## Given task
Go through the records from the first line and retype each one exactly, stopping once the line with "n=28), M['frame_grey'], r)" is done. Pictures are left out.

==== Data rows ====

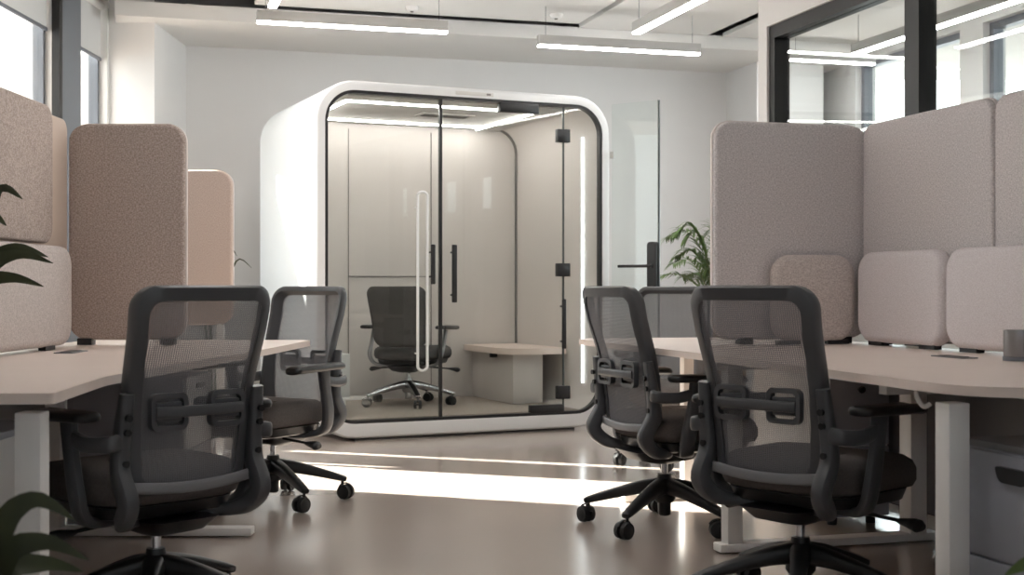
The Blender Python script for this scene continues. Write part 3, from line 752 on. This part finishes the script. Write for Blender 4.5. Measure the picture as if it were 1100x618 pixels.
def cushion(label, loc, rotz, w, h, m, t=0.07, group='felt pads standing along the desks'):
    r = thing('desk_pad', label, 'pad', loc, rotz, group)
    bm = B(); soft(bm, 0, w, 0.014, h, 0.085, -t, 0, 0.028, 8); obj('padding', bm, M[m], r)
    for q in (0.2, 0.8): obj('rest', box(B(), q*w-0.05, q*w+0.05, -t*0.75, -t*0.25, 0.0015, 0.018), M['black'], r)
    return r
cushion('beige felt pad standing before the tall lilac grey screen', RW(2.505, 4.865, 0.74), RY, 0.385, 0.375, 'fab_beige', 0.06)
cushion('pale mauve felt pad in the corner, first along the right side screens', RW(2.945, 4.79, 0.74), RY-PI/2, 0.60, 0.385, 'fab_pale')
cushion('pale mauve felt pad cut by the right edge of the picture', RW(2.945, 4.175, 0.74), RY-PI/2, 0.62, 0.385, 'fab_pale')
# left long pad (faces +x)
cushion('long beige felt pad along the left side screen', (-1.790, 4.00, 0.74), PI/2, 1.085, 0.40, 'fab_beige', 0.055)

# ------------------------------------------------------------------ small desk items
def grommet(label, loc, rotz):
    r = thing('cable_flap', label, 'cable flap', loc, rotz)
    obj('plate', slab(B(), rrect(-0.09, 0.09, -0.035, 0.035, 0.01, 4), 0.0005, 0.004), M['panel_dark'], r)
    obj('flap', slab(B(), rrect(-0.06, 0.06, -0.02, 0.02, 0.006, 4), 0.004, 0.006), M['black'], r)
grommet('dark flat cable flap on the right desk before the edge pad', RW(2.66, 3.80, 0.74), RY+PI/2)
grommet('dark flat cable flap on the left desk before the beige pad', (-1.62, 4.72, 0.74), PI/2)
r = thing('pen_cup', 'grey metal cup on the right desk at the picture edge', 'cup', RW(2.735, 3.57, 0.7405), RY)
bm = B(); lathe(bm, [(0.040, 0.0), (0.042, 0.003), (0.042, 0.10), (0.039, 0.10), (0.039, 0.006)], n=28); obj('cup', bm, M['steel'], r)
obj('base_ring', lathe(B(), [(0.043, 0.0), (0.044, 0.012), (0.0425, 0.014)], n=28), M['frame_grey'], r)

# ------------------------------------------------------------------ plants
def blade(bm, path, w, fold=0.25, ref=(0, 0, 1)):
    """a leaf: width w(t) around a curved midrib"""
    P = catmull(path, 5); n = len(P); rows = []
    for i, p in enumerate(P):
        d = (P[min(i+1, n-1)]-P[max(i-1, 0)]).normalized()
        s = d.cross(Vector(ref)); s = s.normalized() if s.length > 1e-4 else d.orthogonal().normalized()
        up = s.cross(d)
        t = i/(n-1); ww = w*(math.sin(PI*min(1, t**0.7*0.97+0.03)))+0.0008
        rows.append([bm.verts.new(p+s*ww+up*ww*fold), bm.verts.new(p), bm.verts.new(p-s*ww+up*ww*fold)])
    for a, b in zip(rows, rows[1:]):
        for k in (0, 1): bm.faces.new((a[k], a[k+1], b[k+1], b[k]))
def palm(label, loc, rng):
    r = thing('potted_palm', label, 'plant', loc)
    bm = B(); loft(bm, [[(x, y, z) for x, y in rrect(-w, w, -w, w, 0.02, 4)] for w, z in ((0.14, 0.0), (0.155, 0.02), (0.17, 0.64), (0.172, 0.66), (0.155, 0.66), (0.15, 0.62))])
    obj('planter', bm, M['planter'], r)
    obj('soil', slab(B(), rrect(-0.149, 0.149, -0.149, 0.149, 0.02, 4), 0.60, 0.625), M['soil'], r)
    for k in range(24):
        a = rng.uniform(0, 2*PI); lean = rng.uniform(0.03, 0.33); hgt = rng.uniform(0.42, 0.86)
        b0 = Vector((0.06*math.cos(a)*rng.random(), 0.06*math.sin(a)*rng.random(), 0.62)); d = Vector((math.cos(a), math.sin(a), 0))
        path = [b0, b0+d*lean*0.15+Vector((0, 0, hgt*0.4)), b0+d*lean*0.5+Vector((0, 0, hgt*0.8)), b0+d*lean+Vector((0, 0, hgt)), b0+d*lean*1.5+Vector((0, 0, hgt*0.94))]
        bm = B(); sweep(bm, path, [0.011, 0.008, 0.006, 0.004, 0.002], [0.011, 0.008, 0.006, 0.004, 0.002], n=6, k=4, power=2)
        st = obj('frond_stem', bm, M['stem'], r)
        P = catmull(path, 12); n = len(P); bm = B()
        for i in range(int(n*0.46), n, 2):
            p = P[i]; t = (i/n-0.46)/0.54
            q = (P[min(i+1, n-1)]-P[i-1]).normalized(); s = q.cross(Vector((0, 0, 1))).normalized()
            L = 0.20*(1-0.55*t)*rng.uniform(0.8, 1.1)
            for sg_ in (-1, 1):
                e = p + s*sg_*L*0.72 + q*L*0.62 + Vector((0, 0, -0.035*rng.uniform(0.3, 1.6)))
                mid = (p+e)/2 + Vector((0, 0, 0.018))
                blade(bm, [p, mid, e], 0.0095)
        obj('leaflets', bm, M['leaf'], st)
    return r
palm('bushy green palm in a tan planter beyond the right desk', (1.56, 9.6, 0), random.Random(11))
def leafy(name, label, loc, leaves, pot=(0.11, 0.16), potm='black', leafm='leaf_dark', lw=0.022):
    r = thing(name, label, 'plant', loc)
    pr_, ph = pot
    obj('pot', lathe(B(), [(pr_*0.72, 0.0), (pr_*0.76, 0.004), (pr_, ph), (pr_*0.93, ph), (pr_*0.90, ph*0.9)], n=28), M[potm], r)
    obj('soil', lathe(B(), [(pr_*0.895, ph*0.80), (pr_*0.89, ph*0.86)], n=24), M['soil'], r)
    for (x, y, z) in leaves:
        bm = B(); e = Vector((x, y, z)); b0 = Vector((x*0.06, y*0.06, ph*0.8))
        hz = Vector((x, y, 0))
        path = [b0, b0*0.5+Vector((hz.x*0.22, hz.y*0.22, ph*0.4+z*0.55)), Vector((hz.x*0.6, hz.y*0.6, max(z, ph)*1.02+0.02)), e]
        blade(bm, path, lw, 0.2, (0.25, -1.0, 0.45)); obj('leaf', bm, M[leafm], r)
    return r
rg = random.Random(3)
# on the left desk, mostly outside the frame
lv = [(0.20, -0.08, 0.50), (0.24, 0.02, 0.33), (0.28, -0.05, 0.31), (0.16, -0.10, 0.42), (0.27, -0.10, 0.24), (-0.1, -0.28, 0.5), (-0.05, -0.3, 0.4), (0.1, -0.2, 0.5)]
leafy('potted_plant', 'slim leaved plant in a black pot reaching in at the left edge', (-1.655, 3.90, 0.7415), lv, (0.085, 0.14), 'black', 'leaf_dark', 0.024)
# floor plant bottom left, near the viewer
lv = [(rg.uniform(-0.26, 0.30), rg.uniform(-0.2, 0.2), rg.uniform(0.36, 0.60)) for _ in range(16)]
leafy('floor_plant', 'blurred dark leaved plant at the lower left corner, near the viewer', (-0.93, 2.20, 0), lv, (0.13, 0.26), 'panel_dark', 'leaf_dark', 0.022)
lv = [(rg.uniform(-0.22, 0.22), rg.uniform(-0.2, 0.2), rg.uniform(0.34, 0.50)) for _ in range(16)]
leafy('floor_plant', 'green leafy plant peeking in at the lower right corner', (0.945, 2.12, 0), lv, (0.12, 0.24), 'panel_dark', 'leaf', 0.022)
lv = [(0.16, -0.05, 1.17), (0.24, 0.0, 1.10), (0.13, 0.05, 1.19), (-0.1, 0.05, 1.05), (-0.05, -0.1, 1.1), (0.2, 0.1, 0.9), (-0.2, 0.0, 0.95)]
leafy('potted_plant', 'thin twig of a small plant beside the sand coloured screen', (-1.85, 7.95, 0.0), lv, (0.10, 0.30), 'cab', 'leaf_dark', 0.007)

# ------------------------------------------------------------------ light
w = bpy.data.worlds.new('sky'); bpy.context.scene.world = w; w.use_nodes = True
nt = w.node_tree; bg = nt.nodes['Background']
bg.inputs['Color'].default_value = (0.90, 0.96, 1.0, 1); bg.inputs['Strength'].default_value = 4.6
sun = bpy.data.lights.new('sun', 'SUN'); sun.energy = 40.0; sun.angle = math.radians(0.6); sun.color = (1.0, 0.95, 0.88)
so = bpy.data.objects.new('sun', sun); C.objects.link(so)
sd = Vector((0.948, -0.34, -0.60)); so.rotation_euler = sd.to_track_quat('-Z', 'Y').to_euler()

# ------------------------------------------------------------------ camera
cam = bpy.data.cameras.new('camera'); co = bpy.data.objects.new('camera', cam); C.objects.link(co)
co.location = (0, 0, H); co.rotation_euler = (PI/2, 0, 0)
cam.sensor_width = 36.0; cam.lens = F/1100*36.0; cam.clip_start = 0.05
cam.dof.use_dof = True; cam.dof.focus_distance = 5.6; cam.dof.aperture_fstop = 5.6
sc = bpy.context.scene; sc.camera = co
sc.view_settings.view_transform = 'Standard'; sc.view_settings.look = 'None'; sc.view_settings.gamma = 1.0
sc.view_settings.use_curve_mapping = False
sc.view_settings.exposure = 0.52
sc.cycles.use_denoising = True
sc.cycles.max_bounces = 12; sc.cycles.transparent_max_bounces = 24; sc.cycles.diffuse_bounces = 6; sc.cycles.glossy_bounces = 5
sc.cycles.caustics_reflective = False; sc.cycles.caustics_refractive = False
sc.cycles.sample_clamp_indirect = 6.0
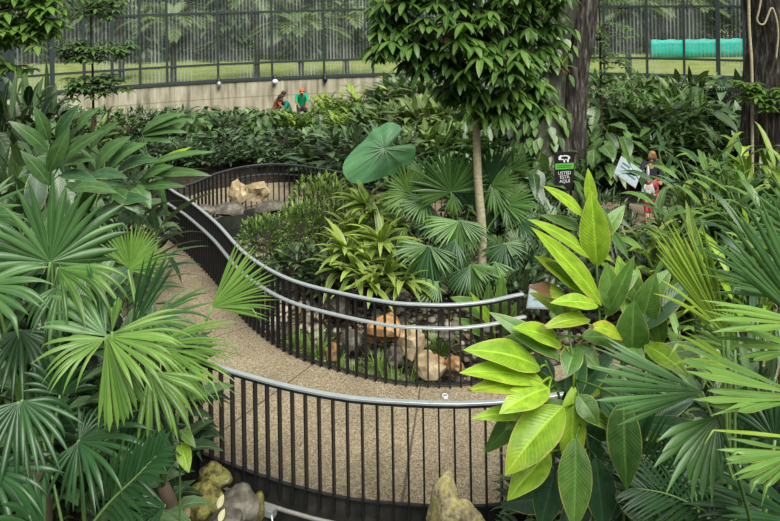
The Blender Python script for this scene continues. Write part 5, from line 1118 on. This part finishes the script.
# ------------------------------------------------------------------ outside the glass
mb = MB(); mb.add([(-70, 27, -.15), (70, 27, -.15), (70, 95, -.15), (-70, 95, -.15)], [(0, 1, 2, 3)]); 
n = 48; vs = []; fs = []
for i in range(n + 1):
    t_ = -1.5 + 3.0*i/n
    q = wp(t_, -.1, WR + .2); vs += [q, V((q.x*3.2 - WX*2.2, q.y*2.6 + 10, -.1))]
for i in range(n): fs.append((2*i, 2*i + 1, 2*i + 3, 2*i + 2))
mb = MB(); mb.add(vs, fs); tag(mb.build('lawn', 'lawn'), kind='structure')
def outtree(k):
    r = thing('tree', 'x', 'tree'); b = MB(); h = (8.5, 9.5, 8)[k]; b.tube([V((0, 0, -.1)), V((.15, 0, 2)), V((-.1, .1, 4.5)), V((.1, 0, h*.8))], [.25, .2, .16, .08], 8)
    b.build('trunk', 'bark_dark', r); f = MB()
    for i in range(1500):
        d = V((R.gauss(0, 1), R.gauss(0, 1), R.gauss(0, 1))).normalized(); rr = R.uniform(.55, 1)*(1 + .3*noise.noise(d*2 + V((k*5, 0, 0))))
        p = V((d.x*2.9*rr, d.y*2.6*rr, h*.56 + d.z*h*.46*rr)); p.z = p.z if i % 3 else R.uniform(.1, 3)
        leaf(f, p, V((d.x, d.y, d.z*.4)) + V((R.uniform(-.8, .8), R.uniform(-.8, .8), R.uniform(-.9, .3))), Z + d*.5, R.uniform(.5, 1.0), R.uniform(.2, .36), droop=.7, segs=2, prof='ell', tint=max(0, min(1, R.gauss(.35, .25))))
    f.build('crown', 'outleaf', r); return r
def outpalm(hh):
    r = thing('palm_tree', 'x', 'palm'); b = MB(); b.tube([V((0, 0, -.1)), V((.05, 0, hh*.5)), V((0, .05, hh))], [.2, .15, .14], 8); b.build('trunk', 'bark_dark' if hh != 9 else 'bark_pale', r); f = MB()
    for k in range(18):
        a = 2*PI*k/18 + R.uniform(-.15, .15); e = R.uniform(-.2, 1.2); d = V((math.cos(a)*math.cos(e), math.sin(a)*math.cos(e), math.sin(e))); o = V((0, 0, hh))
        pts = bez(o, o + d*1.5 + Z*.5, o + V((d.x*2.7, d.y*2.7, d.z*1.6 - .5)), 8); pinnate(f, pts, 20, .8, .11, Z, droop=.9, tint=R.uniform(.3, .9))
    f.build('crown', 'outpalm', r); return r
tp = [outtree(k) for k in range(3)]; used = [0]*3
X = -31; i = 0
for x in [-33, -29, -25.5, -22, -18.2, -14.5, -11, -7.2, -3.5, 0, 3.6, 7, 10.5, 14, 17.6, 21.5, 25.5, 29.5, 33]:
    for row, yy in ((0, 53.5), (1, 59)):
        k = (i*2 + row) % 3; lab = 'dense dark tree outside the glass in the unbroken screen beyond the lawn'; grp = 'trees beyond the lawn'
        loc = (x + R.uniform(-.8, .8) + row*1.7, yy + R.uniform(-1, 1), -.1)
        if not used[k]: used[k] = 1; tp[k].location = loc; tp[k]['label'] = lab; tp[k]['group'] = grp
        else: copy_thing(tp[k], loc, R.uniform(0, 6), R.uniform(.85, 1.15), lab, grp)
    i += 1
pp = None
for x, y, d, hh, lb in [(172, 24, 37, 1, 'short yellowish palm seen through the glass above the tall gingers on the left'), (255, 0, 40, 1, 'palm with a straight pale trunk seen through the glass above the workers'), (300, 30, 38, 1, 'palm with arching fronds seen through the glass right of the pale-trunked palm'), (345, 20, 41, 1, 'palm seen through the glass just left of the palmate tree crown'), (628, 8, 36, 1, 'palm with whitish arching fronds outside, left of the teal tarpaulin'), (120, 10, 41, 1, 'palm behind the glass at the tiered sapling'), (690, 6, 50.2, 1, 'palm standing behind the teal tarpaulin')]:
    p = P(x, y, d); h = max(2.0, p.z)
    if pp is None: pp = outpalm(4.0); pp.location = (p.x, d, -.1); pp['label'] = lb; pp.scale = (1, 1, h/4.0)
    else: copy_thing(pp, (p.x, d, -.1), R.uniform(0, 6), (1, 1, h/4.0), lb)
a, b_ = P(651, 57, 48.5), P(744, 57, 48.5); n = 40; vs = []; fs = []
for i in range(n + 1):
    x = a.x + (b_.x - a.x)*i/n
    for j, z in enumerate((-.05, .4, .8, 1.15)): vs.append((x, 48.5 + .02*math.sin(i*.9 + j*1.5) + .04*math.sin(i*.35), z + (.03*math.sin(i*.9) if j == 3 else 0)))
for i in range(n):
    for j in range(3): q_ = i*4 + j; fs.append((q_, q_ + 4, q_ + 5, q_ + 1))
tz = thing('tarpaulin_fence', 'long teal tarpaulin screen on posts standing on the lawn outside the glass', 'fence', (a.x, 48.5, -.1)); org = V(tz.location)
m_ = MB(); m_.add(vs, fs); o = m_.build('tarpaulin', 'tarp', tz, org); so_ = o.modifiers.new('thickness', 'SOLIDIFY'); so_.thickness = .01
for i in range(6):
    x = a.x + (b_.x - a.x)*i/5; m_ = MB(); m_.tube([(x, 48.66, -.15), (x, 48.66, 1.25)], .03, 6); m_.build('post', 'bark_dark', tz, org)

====

## Exercise answer
The Blender Python script for this scene continues. Write part 3, from line 752 on. This part finishes the script. Write for Blender 4.5. Measure the picture as if it were 1100x618 pixels.
def cushion(label, loc, rotz, w, h, m, t=0.07, group='felt pads standing along the desks'):
    r = thing('desk_pad', label, 'pad', loc, rotz, group)
    bm = B(); soft(bm, 0, w, 0.014, h, 0.085, -t, 0, 0.028, 8); obj('padding', bm, M[m], r)
    for q in (0.2, 0.8): obj('rest', box(B(), q*w-0.05, q*w+0.05, -t*0.75, -t*0.25, 0.0015, 0.018), M['black'], r)
    return r
cushion('beige felt pad standing before the tall lilac grey screen', RW(2.505, 4.865, 0.74), RY, 0.385, 0.375, 'fab_beige', 0.06)
cushion('pale mauve felt pad in the corner, first along the right side screens', RW(2.945, 4.79, 0.74), RY-PI/2, 0.60, 0.385, 'fab_pale')
cushion('pale mauve felt pad cut by the right edge of the picture', RW(2.945, 4.175, 0.74), RY-PI/2, 0.62, 0.385, 'fab_pale')
# left long pad (faces +x)
cushion('long beige felt pad along the left side screen', (-1.790, 4.00, 0.74), PI/2, 1.085, 0.40, 'fab_beige', 0.055)

# ------------------------------------------------------------------ small desk items
def grommet(label, loc, rotz):
    r = thing('cable_flap', label, 'cable flap', loc, rotz)
    obj('plate', slab(B(), rrect(-0.09, 0.09, -0.035, 0.035, 0.01, 4), 0.0005, 0.004), M['panel_dark'], r)
    obj('flap', slab(B(), rrect(-0.06, 0.06, -0.02, 0.02, 0.006, 4), 0.004, 0.006), M['black'], r)
grommet('dark flat cable flap on the right desk before the edge pad', RW(2.66, 3.80, 0.74), RY+PI/2)
grommet('dark flat cable flap on the left desk before the beige pad', (-1.62, 4.72, 0.74), PI/2)
r = thing('pen_cup', 'grey metal cup on the right desk at the picture edge', 'cup', RW(2.735, 3.57, 0.7405), RY)
bm = B(); lathe(bm, [(0.040, 0.0), (0.042, 0.003), (0.042, 0.10), (0.039, 0.10), (0.039, 0.006)], n=28); obj('cup', bm, M['steel'], r)
obj('base_ring', lathe(B(), [(0.043, 0.0), (0.044, 0.012), (0.0425, 0.014)], n=28), M['frame_grey'], r)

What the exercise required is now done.